Riforma pensioni: oltre quota 100 nel confronto governo-sindacati anche uscita a quota 41

La rimodulazione della quota 100 non sarà l'unico strumento sul tavolo della trattativa della riforma delle pensioni. Secondo quanto risulta al Sole 24 Ore, la soluzione della flessibilità in uscita non sarebbe sgradita ai sindacati che, in ogni modo, proporranno al governo il progetto della quota 41 per i lavoratori precoci, ovvero il diritto al pensionamento in presenza di 41 anni di contributi indipendentemente dall'età di richiesta della pensione. Ma nel novero delle proposte, governo e sindacati dovranno fare i conti con il paletto dei costi sul bilancio dello Stato e sul ripristino dell'adeguamento automatico del requisito anagrafico di uscita per le pensioni anticipate alla speranza di vita, bloccato dal governo Conte-1 fino al 2026, contenuto proprio nel decreto del gennaio 2019 che ha istituito la quota 100.

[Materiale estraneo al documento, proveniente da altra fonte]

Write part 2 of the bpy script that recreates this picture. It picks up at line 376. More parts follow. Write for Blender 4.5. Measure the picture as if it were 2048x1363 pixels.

Sui conti pubblici, al governo potrebbero tornare utili i risparmi di circa 3-4 miliardi di euro derivanti dal minor numero di domande di uscita per quota 100 pervenute nel corso del 2020. Più arduo sembra invece il ripristino dell'adeguamento alla speranza di vita delle pensioni anticipate, introdotto con la riforma Fornero, e sul quale, in ogni modo, in più occasioni Bruxelles ha fatto appello per la riduzione dei costi previdenziali.